Keïta’s parents’ belief in his education resulted in Keïta attending a Catholic school in Bamako, Mali, near where he was born. Raised Muslim, Keïta credits his time at the Catholic school with widening the scope of his spiritualism and enriching his intellectual journey from a young age. While Keïta’s academic interest initially inspired a desire to study archaeology at the university level, the Malian government gave him an opportunity to travel to Brussels, Belgium, to study English and Russian translation instead. As his senior thesis, Keïta translated Paul Lewinson’s Race, Class, and Party: A History of Negro Suffrage and White Politics in the South, a book that played a role in Keïta’s intellectual journey to the United States.
In 1978, Keïta came to the U.S. to pursue his PhD in romance languages and literatures, with a minor in African history and politics and a certificate in global policy studies. Studying at the University of Georgia–Athens allowed him to experience the southern U.S. and sparked his discovery of literature written in French by Africans and West Indians subject to French colonial domination.

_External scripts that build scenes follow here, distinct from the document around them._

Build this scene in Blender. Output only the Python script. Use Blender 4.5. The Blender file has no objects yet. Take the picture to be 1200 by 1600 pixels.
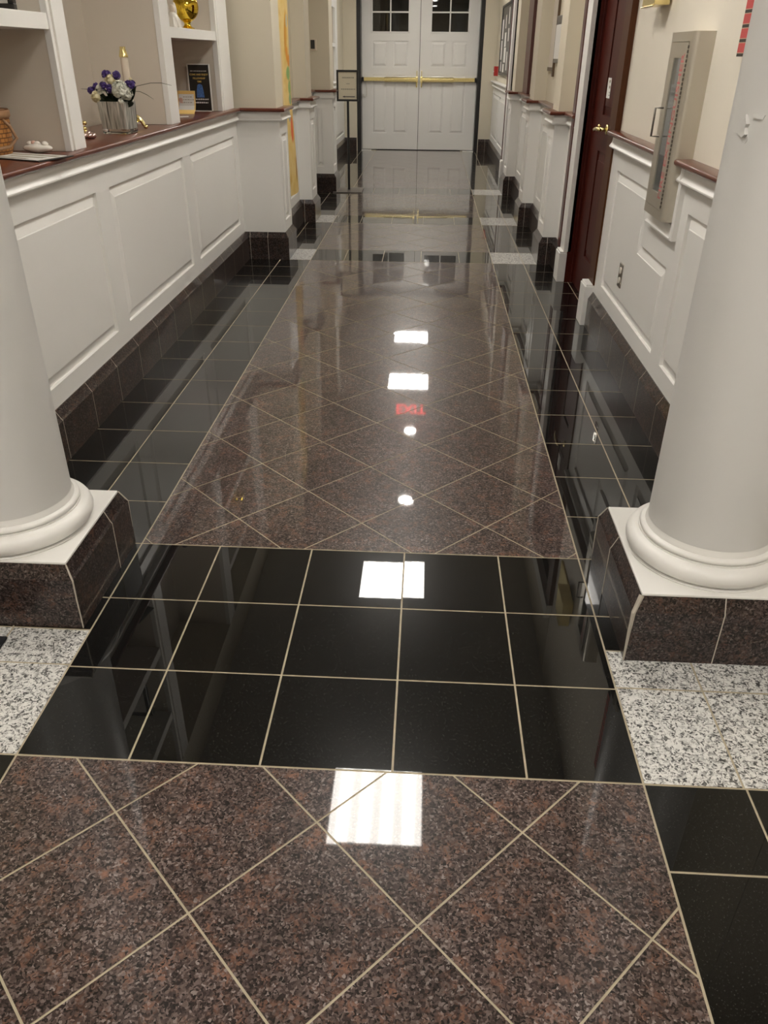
import bpy, bmesh, math, random
from mathutils import Vector, Matrix
random.seed(7)
SC = bpy.context.scene
COL = SC.collection
PI = math.pi
T = 0.305                      # floor tile module
H = 2.74                       # ceiling height

# ------------------------------------------------------------------ materials
def mat(name):
    m = bpy.data.materials.new(name); m.use_nodes = True
    nt = m.node_tree; b = nt.nodes['Principled BSDF']
    return m, nt, b
def N(nt, t, **kw):
    n = nt.nodes.new(t)
    for k, v in kw.items():
        if k in n.inputs.keys() if hasattr(n.inputs, 'keys') else False: n.inputs[k].default_value = v
        else: setattr(n, k, v)
    return n
def L(nt, a, b): nt.links.new(a, b)
def s2l(c):
    return tuple(((x/255)/12.92 if x/255 <= .04045 else ((x/255+.055)/1.055)**2.4) for x in c)
def rgb(*c): return (*s2l(c), 1)
def simple(name, col, rough=.5, metal=0, spec=.5, coat=0, coat_rough=.05, noise=0, nscale=8, bump=0, bscale=60, emit=None, estr=0):
    m, nt, b = mat(name)
    b.inputs['Base Color'].default_value = col
    b.inputs['Roughness'].default_value = rough; b.inputs['Metallic'].default_value = metal
    b.inputs['Specular IOR Level'].default_value = spec
    b.inputs['Coat Weight'].default_value = coat; b.inputs['Coat Roughness'].default_value = coat_rough
    tc = N(nt, 'ShaderNodeTexCoord')
    if noise:
        n = N(nt, 'ShaderNodeTexNoise'); n.inputs['Scale'].default_value = nscale; n.inputs['Detail'].default_value = 4
        L(nt, tc.outputs['Object'], n.inputs['Vector'])
        mx = N(nt, 'ShaderNodeMix', data_type='RGBA'); mx.blend_type = 'MULTIPLY'
        mr = N(nt, 'ShaderNodeMapRange'); mr.inputs['From Min'].default_value = .3; mr.inputs['From Max'].default_value = .7
        mr.inputs['To Min'].default_value = 1-noise; mr.inputs['To Max'].default_value = 1
        L(nt, n.outputs['Fac'], mr.inputs['Value'])
        mx.inputs[0].default_value = 1; mx.inputs[6].default_value = col
        L(nt, mr.outputs['Result'], mx.inputs[7]); L(nt, mx.outputs[2], b.inputs['Base Color'])
    if bump:
        n2 = N(nt, 'ShaderNodeTexNoise'); n2.inputs['Scale'].default_value = bscale; n2.inputs['Detail'].default_value = 3
        L(nt, tc.outputs['Object'], n2.inputs['Vector'])
        bp = N(nt, 'ShaderNodeBump'); bp.inputs['Strength'].default_value = bump; bp.inputs['Distance'].default_value = .002
        L(nt, n2.outputs['Fac'], bp.inputs['Height']); L(nt, bp.outputs['Normal'], b.inputs['Normal'])
    if emit:
        b.inputs['Emission Color'].default_value = emit; b.inputs['Emission Strength'].default_value = estr
    return m

def ramp(nt, stops, interp='LINEAR'):
    r = N(nt, 'ShaderNodeValToRGB'); r.color_ramp.interpolation = interp
    e = r.color_ramp.elements
    while len(e) > 1: e.remove(e[0])
    e[0].position = stops[0][0]; e[0].color = stops[0][1]
    for p, c in stops[1:]:
        x = e.new(p); x.color = c
    return r

def granite_brown(name, gain=1.0, coat=1.0, tile=True):
    m, nt, b = mat(name)
    tc = N(nt, 'ShaderNodeTexCoord'); vec = tc.outputs['Object']
    if tile:
        at = N(nt, 'ShaderNodeAttribute'); at.attribute_name = 'tile'
        ml = N(nt, 'ShaderNodeMath', operation='MULTIPLY'); ml.inputs[1].default_value = 37.0
        L(nt, at.outputs['Fac'], ml.inputs[0])
        va = N(nt, 'ShaderNodeVectorMath', operation='ADD'); L(nt, vec, va.inputs[0]); L(nt, ml.outputs[0], va.inputs[1])
        vec = va.outputs[0]
    # warp
    wn = N(nt, 'ShaderNodeTexNoise'); wn.inputs['Scale'].default_value = 90; wn.inputs['Detail'].default_value = 2; L(nt, vec, wn.inputs['Vector'])
    ws = N(nt, 'ShaderNodeVectorMath', operation='SCALE'); ws.inputs['Scale'].default_value = .014; L(nt, wn.outputs['Color'], ws.inputs[0])
    wa = N(nt, 'ShaderNodeVectorMath', operation='ADD'); L(nt, vec, wa.inputs[0]); L(nt, ws.outputs[0], wa.inputs[1])
    v1 = N(nt, 'ShaderNodeTexVoronoi'); v1.inputs['Scale'].default_value = 225; L(nt, wa.outputs[0], v1.inputs['Vector'])
    sep = N(nt, 'ShaderNodeSeparateColor'); L(nt, v1.outputs['Color'], sep.inputs[0])
    g = gain
    def c(r, gg, bb): return (r*g, gg*g, bb*g, 1)
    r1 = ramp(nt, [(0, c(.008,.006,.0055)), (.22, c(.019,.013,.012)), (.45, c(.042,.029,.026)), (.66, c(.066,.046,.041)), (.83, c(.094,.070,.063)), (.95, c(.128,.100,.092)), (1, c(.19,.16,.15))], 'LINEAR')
    L(nt, sep.outputs[0], r1.inputs[0])
    # orange-pink feldspar patches
    n2 = N(nt, 'ShaderNodeTexNoise'); n2.inputs['Scale'].default_value = 24; n2.inputs['Detail'].default_value = 5; n2.inputs['Roughness'].default_value = .65
    L(nt, vec, n2.inputs['Vector'])
    r2 = ramp(nt, [(.50, (0,0,0,1)), (.70, (1,1,1,1))]); L(nt, n2.outputs['Fac'], r2.inputs[0])
    gt = N(nt, 'ShaderNodeMath', operation='MULTIPLY'); L(nt, r2.outputs[0], gt.inputs[0])
    r3 = ramp(nt, [(.35, (0,0,0,1)), (.6, (1,1,1,1))]); L(nt, sep.outputs[1], r3.inputs[0]); L(nt, r3.outputs[0], gt.inputs[1])
    mx = N(nt, 'ShaderNodeMix', data_type='RGBA'); L(nt, gt.outputs[0], mx.inputs[0]); L(nt, r1.outputs[0], mx.inputs[6])
    mx.inputs[7].default_value = c(.155,.078,.052)
    # slow tone drift
    n3 = N(nt, 'ShaderNodeTexNoise'); n3.inputs['Scale'].default_value = 5; n3.inputs['Detail'].default_value = 3; L(nt, vec, n3.inputs['Vector'])
    mr = N(nt, 'ShaderNodeMapRange'); mr.inputs['From Min'].default_value = .3; mr.inputs['From Max'].default_value = .7
    mr.inputs['To Min'].default_value = .8; mr.inputs['To Max'].default_value = 1.2; L(nt, n3.outputs['Fac'], mr.inputs['Value'])
    m2 = N(nt, 'ShaderNodeMix', data_type='RGBA'); m2.blend_type = 'MULTIPLY'; m2.inputs[0].default_value = 1
    L(nt, mx.outputs[2], m2.inputs[6]); L(nt, mr.outputs['Result'], m2.inputs[7])
    L(nt, m2.outputs[2], b.inputs['Base Color'])
    b.inputs['Roughness'].default_value = .3; b.inputs['Specular IOR Level'].default_value = .14
    b.inputs['Coat Weight'].default_value = coat; b.inputs['Coat Roughness'].default_value = .028; b.inputs['Coat IOR'].default_value = 1.48
    return m
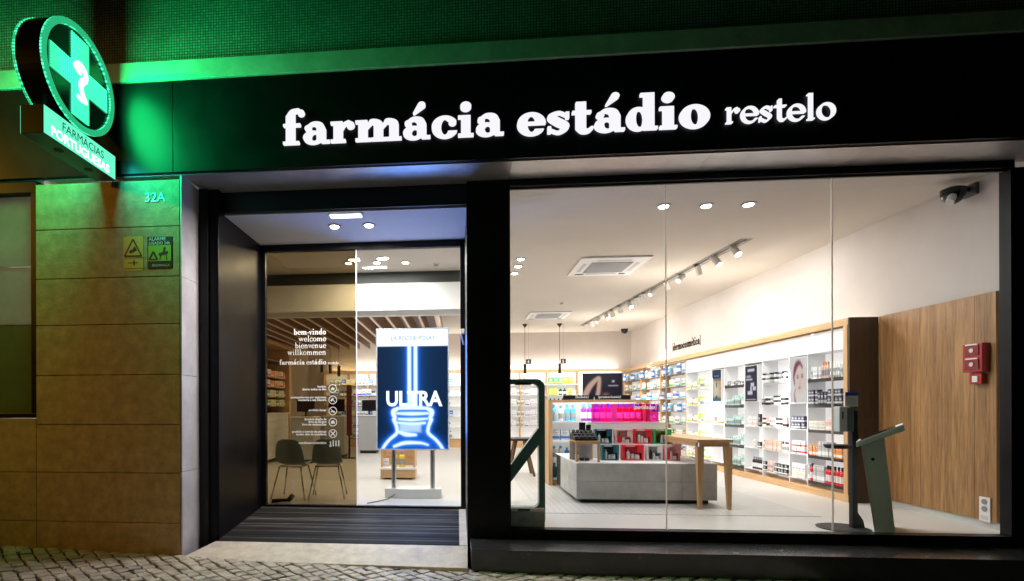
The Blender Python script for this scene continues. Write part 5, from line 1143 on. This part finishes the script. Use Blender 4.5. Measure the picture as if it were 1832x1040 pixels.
row('X', 7.05, .35, 1.15, .951, [('carton', .12, .08, .18, 'white', 'grey', 2, 1), ('bottle', .09, .08, .2, 'black', 'grey', 1, 1), ('carton', .14, .08, .12, 'orange', 'white', 1, 1)], 'on the counter beyond the green frame', 0, 120, gap=.04)
rt = thing('leaflet_rack', 'slim dark red leaflet rack standing among the service counters', 'rack', (-2.75, 8.0, 0))
MB().box(-2.62, 7.2, .55, -2.50, 7.25, 1.75).build('panel', mat('rack_red', (.12, .02, .025), .5), rt); MB().box(-2.58, 7.2, 0, -2.54, 7.25, .549).box(-2.7, 7.15, 0, -2.42, 7.32, .015).build('stand', M_blackmatt, rt)
# wooden stool
sl = thing('wooden_stool', 'dark wooden trestle stool seen between the green frame and the cabinet', 'stool', (1.12, 4.3, 0))
MB().box(.90, 4.05, .62, 1.34, 4.55, .66).build('seat', mat('stool_black', (.02, .018, .016), .5), sl, bevel=.006)
M_dw = woodmat('dark_wood', (.10, .05, .02), (.2, .11, .05))
for sx in (-1, 1):
    for sy in (-1, 1): MB().hexa([(1.12+sx*.22-.02, 4.3+sy*.22-.02, 0), (1.12+sx*.22+.02, 4.3+sy*.22-.02, 0), (1.12+sx*.22+.02, 4.3+sy*.22+.02, 0), (1.12+sx*.22-.02, 4.3+sy*.22+.02, 0), (1.12+sx*.08-.025, 4.3+sy*.1-.025, .619), (1.12+sx*.08+.025, 4.3+sy*.1-.025, .619), (1.12+sx*.08+.025, 4.3+sy*.1+.025, .619), (1.12+sx*.08-.025, 4.3+sy*.1+.025, .619)]).build('leg', M_dw, sl)
# fill lamps added without fixtures to brighten the inner shop
for x, y in ((2.4, 5.6), (.9, 6.2), (.9, 8.6)):
    lamp('ceiling_fill', 'AREA', (x, y, ZC-.05), 24, NEUT, aim=(0, 0, -1), shape='DISK', size=.3)
for x, y in ((-1.6, 5.0), (-2.9, 5.6), (-1.2, 7.6), (-3.0, 7.8)):
    lamp('canopy_fill', 'AREA', (x, y, 2.76), 16, NEUT, aim=(0, 0, -1), shape='DISK', size=.2)

STUFF.build('carton', [cm(c) for c in STM], label='many small cartons filling the distant shelves along the back and far right wall', cat='cartons', kind='stuff')
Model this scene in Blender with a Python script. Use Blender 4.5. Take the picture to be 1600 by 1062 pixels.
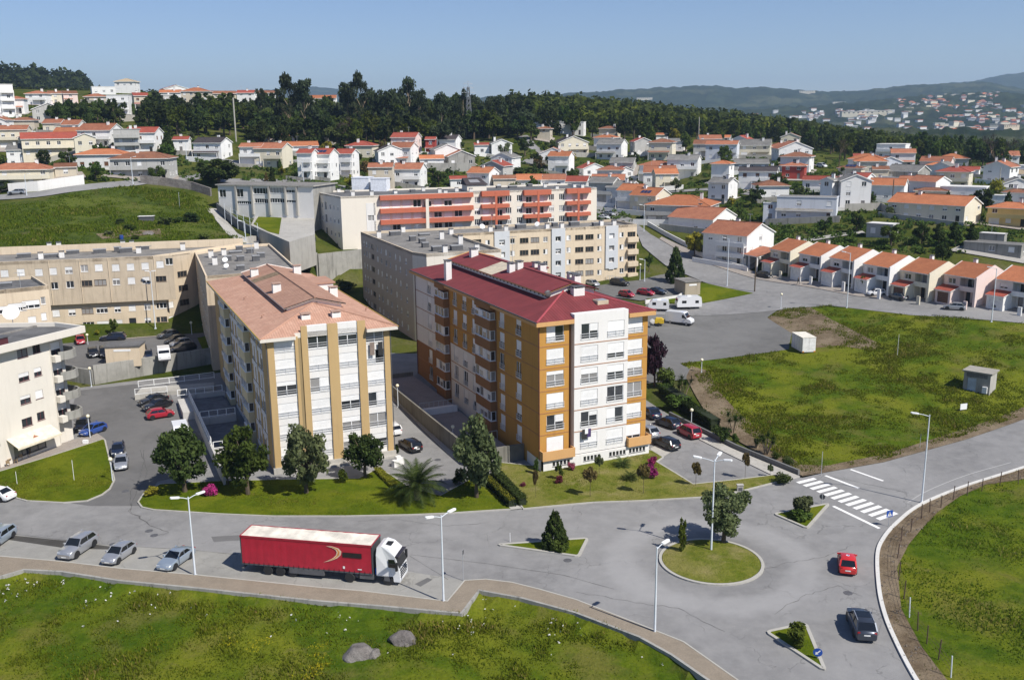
import bpy, bmesh, math, random
import numpy as np
from mathutils import Vector, Matrix
from mathutils.geometry import delaunay_2d_cdt
for _o in list(bpy.data.objects): bpy.data.objects.remove(_o)
SC = bpy.context.scene
COL = SC.collection
random.seed(7)
# ---------------------------------------------------------------- camera
FPX, PITCH, ROLL, CAMH = 1495.8, math.radians(12.95), math.radians(-0.57), 43.4
_c, _s = math.cos(PITCH), math.sin(PITCH)
FW = np.array([0, _c, -_s]); _up = np.array([0, _s, _c]); _rt = np.array([1.0, 0, 0])
RT = _rt * math.cos(ROLL) + _up * math.sin(ROLL)
UP = _up * math.cos(ROLL) - _rt * math.sin(ROLL)
cam_d = bpy.data.cameras.new('camera'); cam = bpy.data.objects.new('camera', cam_d); COL.objects.link(cam)
cam_d.sensor_width = 36.0; cam_d.lens = FPX / 1600 * 36.0
cam_d.clip_start = 0.5; cam_d.clip_end = 30000
cam.matrix_world = Matrix(((RT[0], UP[0], -FW[0], 0), (RT[1], UP[1], -FW[1], 0), (RT[2], UP[2], -FW[2], CAMH), (0, 0, 0, 1)))
SC.camera = cam
# ---------------------------------------------------------------- light
SUN_EL = math.radians(49.0); SUNH = (0.77, -0.64)            # towards the sun
SUN_ROT = math.atan2(SUNH[0], SUNH[1])                       # clockwise from +Y
world = bpy.data.worlds.new('World'); SC.world = world; world.use_nodes = True
_n = world.node_tree.nodes; _l = world.node_tree.links
sky = _n.new('ShaderNodeTexSky'); sky.sky_type = 'NISHITA'; sky.sun_disc = False
sky.sun_elevation = SUN_EL; sky.sun_rotation = SUN_ROT
sky.altitude = 600; sky.air_density = 1.0; sky.dust_density = 0.15; sky.ozone_density = 1.5
_t=_n.new('ShaderNodeMix');_t.data_type='RGBA';_t.blend_type='MULTIPLY';_t.inputs[0].default_value=1;_t.inputs[7].default_value=(0.83,0.895,1.12,1)   # the camera's cool white balance
_l.new(sky.outputs[0], _t.inputs[6]); _l.new(_t.outputs[2], _n['Background'].inputs[0]); _n['Background'].inputs[1].default_value = 0.075
sun_d = bpy.data.lights.new('sun', 'SUN'); sun = bpy.data.objects.new('sun', sun_d); COL.objects.link(sun)
sun_d.energy = 4.8; sun_d.angle = math.radians(0.5); sun_d.color = (1.0, 0.955, 0.88)
_sd = Vector((SUNH[0] * math.cos(SUN_EL), SUNH[1] * math.cos(SUN_EL), math.sin(SUN_EL)))
sun.rotation_euler = _sd.to_track_quat('Z', 'Y').to_euler(); sun.location = (60, -40, 120)
SC.view_settings.view_transform = 'Standard'; SC.view_settings.look = 'None'
SC.view_settings.gamma = 1.0; SC.view_settings.use_curve_mapping = False
SC.view_settings.exposure = 0.36
# ---------------------------------------------------------------- picture <-> ground
def ray(px, py):
    d = FW + RT * (px - 800) / FPX - UP * (py - 531) / FPX
    return d
def unp(px, py, z):                      # point of the pixel's ray at height z
    d = ray(px, py); t = (z - CAMH) / d[2]; return np.array([0, 0, CAMH]) + d * t
def atd(px, py, dist):                   # point of the pixel's ray at a horizontal distance
    d = ray(px, py); t = dist / math.hypot(d[0], d[1]); return np.array([0, 0, CAMH]) + d * t
def project(p):
    v = np.asarray(p, float) - [0, 0, CAMH]; z = v @ FW
    return 800 + FPX * (v @ RT) / z, 531 - FPX * (v @ UP) / z, z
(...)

Many Septembers ago (40 Septembers, in fact), Keïta began his career at Carleton, with special interests including the novel and social change in Mali; oral tradition; and the relationship between music (traditional and modern), literature, and culture in Africa. He has since published multiple books and dozens of articles on Malian and African literature, music, and film, as well as on social and literary problems in contemporary Africa.
Keïta is also an award-winning filmmaker, whose works have been shown on television and at film festivals across multiple continents. His latest documentary film, Namballa Keita: A Soldier and His Village, tells the story of his late father, a nurse and veteran of the French colonial army, who never had formal education but whose commitment to public education gave him national prominence in a newly independent Mali.